DI SCUOLA NE SA PIÙ CROZZA O IL MINISTRO?
C’E’ ORMAI UN FOSSATO TRA CHI I PROBLEMI DELLA SCUOLA LI VIVE E CHI GOVERNA
Verrebbe voglia di ripristinare il vecchio armamentario simbolico: le orecchie d’asino. Pelose, lunghe e rivelatrici.
Che oggi ostenta sorridendo, nella compiaciuta ignoranza, come Pinocchio di fronte allo specchio, colui che parla e legifera di scuola, senza conoscerla.
C’è ormai un fossato tra chi si occupa giornalmente di scuola, nel senso che la vive, come docenti o studenti, e tutti gli altri.
La scuola non è solo misconosciuta, a causa di pseudoriforme e sciagurati decenni di tagli all’istruzione, ma letteralmente sconosciuta. Sconosciuta ai più. Tra questi, molti occupano le aule parlamentari.
Ascoltando la ministra Giannini a DiMartedì (La7, 21.15), ospite di Giovanni Floris, se n’è avuta un’ulteriore conferma, nel momento in cui si è usato e osato l’argomento principe della propaganda renziana: “La scuola è al centro dell’agenda politica del governo”.
Il conduttore ha perso l’attimo ghiotto, perchè avrebbe potuto prontamente replicare: “E di grazia, dove risiederebbe, nel disegno di legge del Governo tale presunta centralità ?”
Si dice infatti che Renzi sia un affabulatore. Ma nel documento della “buona scuola” e nella legge approvata alla Camera, al di là dei “contenuti” sono assenti proprio fabula e intreccio.

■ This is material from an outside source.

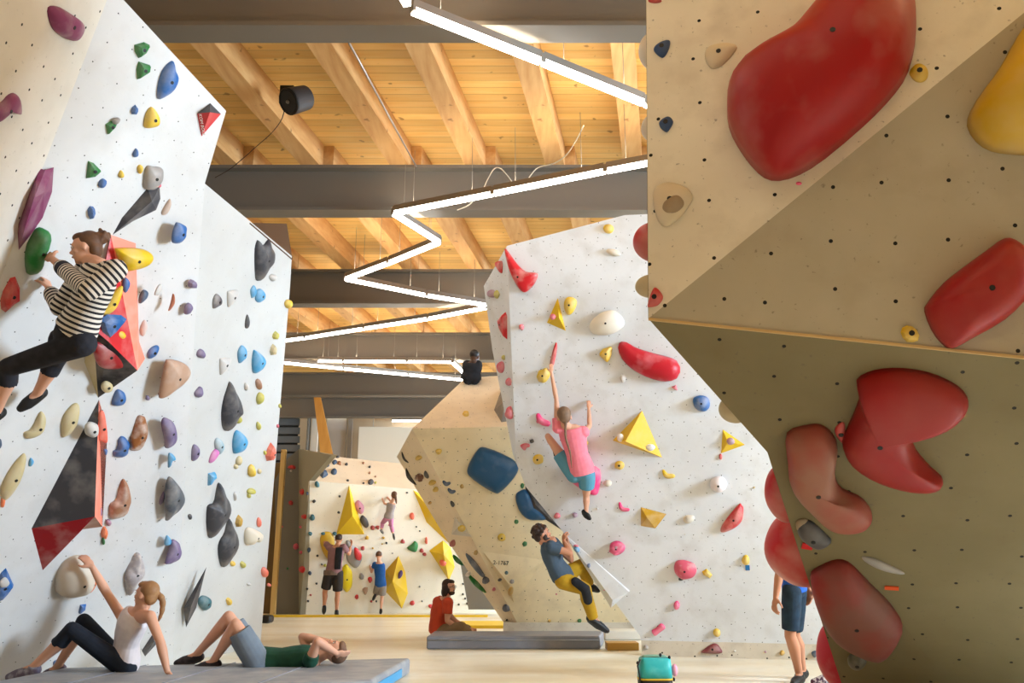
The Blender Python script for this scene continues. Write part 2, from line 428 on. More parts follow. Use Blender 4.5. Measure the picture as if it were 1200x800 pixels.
# right foreground wall ----------------------------------------------
RN = atY(760, 373, 4.0); RK = atY(1200, 418, 3.7); RD = atZ(1000, 842, 0)
PR3 = Plane(RN, RK, RD)
RT = EYE + ray(1200, 15) * 4.0
PR2 = Plane(RN, RK, RT)
PR1 = Plane(RN, RT, EYE + ray(757, 0) * 4.72)
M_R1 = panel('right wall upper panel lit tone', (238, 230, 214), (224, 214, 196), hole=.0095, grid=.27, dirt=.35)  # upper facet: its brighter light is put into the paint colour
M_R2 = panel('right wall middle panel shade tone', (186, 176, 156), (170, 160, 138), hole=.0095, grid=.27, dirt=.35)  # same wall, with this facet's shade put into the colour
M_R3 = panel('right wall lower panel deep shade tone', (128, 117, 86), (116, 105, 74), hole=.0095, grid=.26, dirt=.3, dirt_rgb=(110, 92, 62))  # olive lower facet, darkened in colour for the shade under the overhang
RK2 = PR3.on(1330, 432); RF2 = PR3.on(1330, 900)
# lower-right crease facet
PR4 = Plane(PR3.on(1052, 722), PR3.on(1120, 815), atz(985, 800, PR3.depth(985, 800) + .12))
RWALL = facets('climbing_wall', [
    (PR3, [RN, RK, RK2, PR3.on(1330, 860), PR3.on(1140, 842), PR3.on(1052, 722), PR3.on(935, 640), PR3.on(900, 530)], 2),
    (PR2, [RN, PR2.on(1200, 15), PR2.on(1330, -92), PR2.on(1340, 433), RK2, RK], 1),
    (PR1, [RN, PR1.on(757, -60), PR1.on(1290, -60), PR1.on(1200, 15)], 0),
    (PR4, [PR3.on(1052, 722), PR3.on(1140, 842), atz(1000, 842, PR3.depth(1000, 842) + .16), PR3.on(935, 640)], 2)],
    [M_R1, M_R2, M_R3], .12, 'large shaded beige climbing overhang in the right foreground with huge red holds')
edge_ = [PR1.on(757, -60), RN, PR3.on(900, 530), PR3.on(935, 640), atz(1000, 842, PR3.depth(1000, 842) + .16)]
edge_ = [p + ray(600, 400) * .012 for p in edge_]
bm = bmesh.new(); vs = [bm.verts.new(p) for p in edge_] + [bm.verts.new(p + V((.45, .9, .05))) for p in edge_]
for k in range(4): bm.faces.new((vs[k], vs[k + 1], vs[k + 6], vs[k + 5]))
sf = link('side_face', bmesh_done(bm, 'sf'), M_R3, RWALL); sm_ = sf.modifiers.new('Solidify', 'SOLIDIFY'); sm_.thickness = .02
bm = bmesh.new(); obox(bm, RN + PR3.n * .006, RN + (RK - RN) * 1.3 + PR3.n * .006, .012, .012); link('panel_seam', bmesh_done(bm, 's'), M_plyedge, RWALL)
# white middle wall ---------------------------------------------------
MK1 = atZ(752, 768, 0) + V((0, 0, .17)); MK2 = atZ(975, 774, 0) + V((0, 0, .17)); MT = atY(732, 252, 9.3)
PM = Plane(MK1, MK2, MT)
ml = [(594, 288), (605, 540), (616, 570)]
PMs = Plane(PM.on(594, 288), PM.on(605, 540), atY(567, 335, PM.on(567, 335).y + .45))
M_M = panel('middle wall panel', (228, 231, 236), (214, 216, 220), hole=.0055, grid=.17, dirt=.3, dirt_rgb=(165, 155, 142))
M_kick = panel('kicker panel', (214, 204, 188), (200, 190, 172), hole=.01, grid=.2, dirt=.5)
MWALL = facets('climbing_wall', [
    (PM, [PM.on(*p) for p in ((594, 288), (732, 252), (1010, 240), (1060, 757))] + [MK1 + (MK2 - MK1) * 1.4] * 0 + [MK1] + [PM.on(*p) for p in ((750, 745), (659, 622), (616, 570), (605, 540))], 0),
    (PMs, [PM.on(594, 288), PMs.on(567, 335), PMs.on(577, 410), PMs.on(601, 532), PM.on(616, 570), PM.on(605, 540)], 0)],
    [M_M], .35, 'tall white overhanging climbing wall in the middle, with the girl in pink')
PK = Plane(MK1, MK2, atZ(752, 768, 0))
kr = MK1 + (MK2 - MK1) * 1.45
bm = bmesh.new(); uvl = bm.loops.layers.uv.new('UVMap')
back_ = V((.05, .3, 0))
vs = [bm.verts.new(p) for p in (MK1, kr, V((kr.x, kr.y, 0)), V((MK1.x, MK1.y, 0)), MK1 + back_, kr + back_, V((kr.x, kr.y, 0)) + back_, V((MK1.x, MK1.y, 0)) + back_)]
for q in ((0, 1, 2, 3), (4, 7, 6, 5), (0, 4, 5, 1), (1, 5, 6, 2), (2, 6, 7, 3), (3, 7, 4, 0)):
    f = bm.faces.new([vs[i] for i in q])
    for l in f.loops: l[uvl].uv = PK.uv(l.vert.co)
link('kicker_board', bmesh_done(bm, 'kick'), M_kick, MWALL)
def polyvol(name, faces, verts, m, parent=None, label=None, cat=None, group=None, mi=None):
    c = sum(verts, V()) / len(verts)
    me = mesh(name, [v - c for v in verts], faces)
    o = link(name, me, m, parent, c)
    if mi:
        for p, i in zip(me.polygons, mi): p.material_index = i
    if label: tag(o, label, cat, group)
    return o
vv = [PM.on(660, 624), PM.on(738, 692), PM.on(716, 712), PM.on(718, 703, .05), PM.on(737, 693, .02)]
polyvol('corner_fin', [(0, 3, 4, 1), (3, 2, 1, 4), (0, 2, 3), (0, 1, 2)], vv, M_M, MWALL)
# cream boulder in the middle distance ---------------------------------
c0 = atY(600, 729, 13.8); c1 = atY(750, 729, 13.8)
PC2 = Plane(c0, c1, atY(540, 500, 12.5))
PC1 = Plane(PC2.on(483, 502), PC2.on(592, 500), atY(560, 442, 14.4))
PC3 = Plane(PC2.on(483, 502), PC2.on(606, 729), atY(465, 535, PC2.on(465, 535).y + .75))
M_C = panel('boulder panel', (240, 222, 184), (230, 210, 168), hole=.007, grid=.17, dirt=.25)
M_C1 = panel('boulder top panel', (240, 224, 198), (230, 212, 184), hole=.006, grid=.2, dirt=.2)
CWALL = facets('climbing_boulder', [
    (PC2, [PC2.on(483, 502), PC2.on(600, 500), PC2.on(700, 500), PC2.on(820, 729), PC2.on(606, 729)], 0),
    (PC1, [PC2.on(483, 502), PC1.on(545, 443), PC1.on(640, 436), PC2.on(700, 500), PC2.on(600, 500)], 1),
    (PC3, [PC2.on(483, 502), PC2.on(606, 729), PC3.on(590, 729), PC3.on(524, 633), PC3.on(465, 535)], 1)],
    [M_C, M_C1], .2, 'cream leaning climbing boulder behind the man in yellow trousers, with blue holds')
g0, g1 = PC3.on(590, 729), PC2.on(820, 729)
cz = c0.z
bm = bmesh.new(); box(bm, (g0.x, 13.75, 0), (g1.x, 14.2, cz)); box(bm, (g0.x, g0.y - .02, 0), (PC2.on(612, 729).x, 14.2, cz))
link('kicker_board', bmesh_done(bm, 'kick2'), M_kick, CWALL)
vv = [PC2.on(566, 646), PC2.on(638, 656), PC2.on(602, 706), PC2.on(597, 685, .12), PC2.on(585, 660, .1)]
NOSE = polyvol('nose_volume', [(0, 3, 1), (1, 3, 2), (2, 3, 0), (0, 1, 2)], vv[:4], M_C, CWALL)
# grey fin on the boulder's upper right edge
vv = [PC1.on(588, 455), PC2.on(600, 528), PC2.on(583, 520), PC1.on(579, 480), PC1.on(592, 470, .25)]
polyvol('grey_fin', [(0, 4, 1), (1, 4, 2), (2, 4, 3), (3, 4, 0)], vv, chalky('grey fin', (128, 122, 116), .4), CWALL)
# far white wall ---------------------------------------------------------
f0, f1 = atZ(352, 720, 0), atZ(560, 716, 0)
PF = Plane(f0, f1, atY(363, 563, 18.5))
PF2 = Plane(PF.on(363, 563), PF.on(485, 573), atY(430, 535, 19.6))
M_F = panel('far wall panel', (238, 228, 210), (230, 220, 202), hole=.004, grid=.25, dirt=.06)
M_F2 = panel('far wall top panel', (226, 204, 176), (218, 196, 168), hole=.004, grid=.25, dirt=.1)
FWALL = facets('climbing_wall', [
    (PF, [PF.on(363, 563), PF.on(485, 573), PF.on(600, 582), PF.on(600, 716), f0], 0),
    (PF2, [PF.on(363, 563), PF2.on(385, 534), PF2.on(440, 540), PF2.on(600, 556), PF.on(600, 582), PF.on(485, 573)], 1)],
    [M_F, M_F2], .15, 'far white climbing wall with yellow triangle volumes and three climbers')
# dark tower left of it
t0 = atZ(322, 719, 0)
PT = Plane(atZ(318, 719.5, 0), atZ(350, 719.5, 0), atZ(318, 719.5, 0) + V((0, 0, 1)))
PTs = Plane(atZ(350, 719.5, 0), PT.on(350, 526), PF.on(363, 563))
TOW = facets('climbing_tower', [
    (PT, [atZ(322, 719.5, 0), atZ(350, 719.5, 0), PT.on(350, 526), PT.on(337, 537), PT.on(322, 562)], 0),
    (PTs, [atZ(350, 719.5, 0), PT.on(350, 526), PTs.on(388, 533), PTs.on(363, 563), f0 + V((-.005, -.01, 0))], 1)],
    [M_dark, solid('tower side panel', (150, 142, 122), .75)], .12, 'dark grey climbing tower with small red holds beside the far white wall')
# dark tower right of far wall
d0 = [atY(*p, 19.4) for p in ((536, 640), (549, 714), (592, 714), (575, 640))]
bm = bmesh.new(); vs = [bm.verts.new(p) for p in d0] + [bm.verts.new(p + V((0, .6, 0))) for p in d0]
for q in ((0, 1, 2, 3), (7, 6, 5, 4), (0, 4, 5, 1), (1, 5, 6, 2), (2, 6, 7, 3), (3, 7, 4, 0)): bm.faces.new([vs[i] for i in q])
tag(link('wall_panel', bmesh_done(bm, 'wp'), M_dark), 'dark grey side panel between the far white wall and the cream boulder', 'panel')
# strip of pale wood between left wall and tower, and the dark gap
tag(boxobj('timber_post', tuple(atZ(316, 721, 0)), tuple(atZ(321.5, 721, 0) + V((0, .12, 3.6))), wood('post pine', (196, 160, 96), (214, 182, 120), stretch=(6, 6, .5))), 'pale timber post between the left wall edge and the dark tower', 'post')
tag(boxobj('wall_panel', tuple(atY(300, 719, 20.2)), tuple(atY(319, 719, 20.2) + V((0, .1, 3.4))), solid('brown chipboard', (118, 92, 56), .8)), 'brown board in the narrow gap beside the left wall', 'panel')
_m = tag(boxobj('equipment_bag', (0, 0, 0), (.3, .3, .14), M_black, bevel=.05), 'small black bag on the floor at the foot of the timber post', 'bag'); _m.location = atZ(310, 725, .07)
# yellow strips on the floor
tag(boxobj('floor_strip', (f0.x - .9, 18.72, 0), (f1.x + .3, 18.93, .04), M_yel), 'yellow mat edging along the foot of the far white wall', 'mat edge')
tag(boxobj('floor_strip', (-.95, 15.3, 0), (1.2, 16.6, .05), M_yel), 'yellow mat strip on the floor behind the man in orange', 'mat edge')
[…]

Manca una tessitura narrativa degna di questo nome.
Oltre l’abusata metafora geometrica della “centralità ”, quali sono le parole d’ordine, gli slogan che si potrebbero usare per lanciare nella migliore forma comunicativa la legge sulla “Buona scuola”?
Autonomia e valutazione. La ministra non ha che questi due concetti da spendere, e sembra quasi in imbarazzo semantico.
E chiunque, anche coloro che poco s’intendono del tema, comprendono che è il nulla. Non si vincono le elezioni su “autonomia” e “valutazione”.
Se anche volessimo giocare il ruolo di fan del governo, non sapremmo a quali simboli aggrapparci. Alla propaganda mancano parole e immagini. E fa difetto la logica. Visto che alla roboante “centralità ” segue il topolino “autonomia”.
Chi invece sembra aver compreso tutto della scuola è Renzi. Ma l’altro.
Quello col parrucchino e i denti da coniglietto che a Crozza nel paese delle meraviglie scrive e pronuncia il più bell’editoriale che sia stato prodotto sull’argomento.
Dura otto minuti . Inizia leggero ma a un certo punto calano le luci, il tono s’impenna e la maschera si scioglie.
La comicità diviene un pretesto per fare il vuoto attorno e creare una sospesa attenzione. La maschera ridens renziana si decompone, come il trucco di un clown, che disvela la malinconia dietro la risata dipinta.
E parla Renzi, con voce finalmente sincera. E confessa che una riforma vera lui non ce l’ha, e che sa bene in realtà quale sarebbe.
Restituire dignità agli insegnanti attraverso uno stipendio gratificante, non quei 500 euro annuali per spese culturali. Che sono “stronzate”.
La vera riforma sarebbe fare come in Germania, dove un professore prende fino a 55.000 euro all’anno, contro i nostri 23.000. È vero. “Ma i soldi dove li prendo?” Forse portando gli stipendi dei politici di professione a 1.500 euro e quelli degli insegnanti a 4.000. Come si fa in Germania. Ma non può.
Perchè, se proprio fossimo in Germania, uno come lui non farebbe il premier, ma “l’animatore per bambini in un autogrill di Dusseldorf”.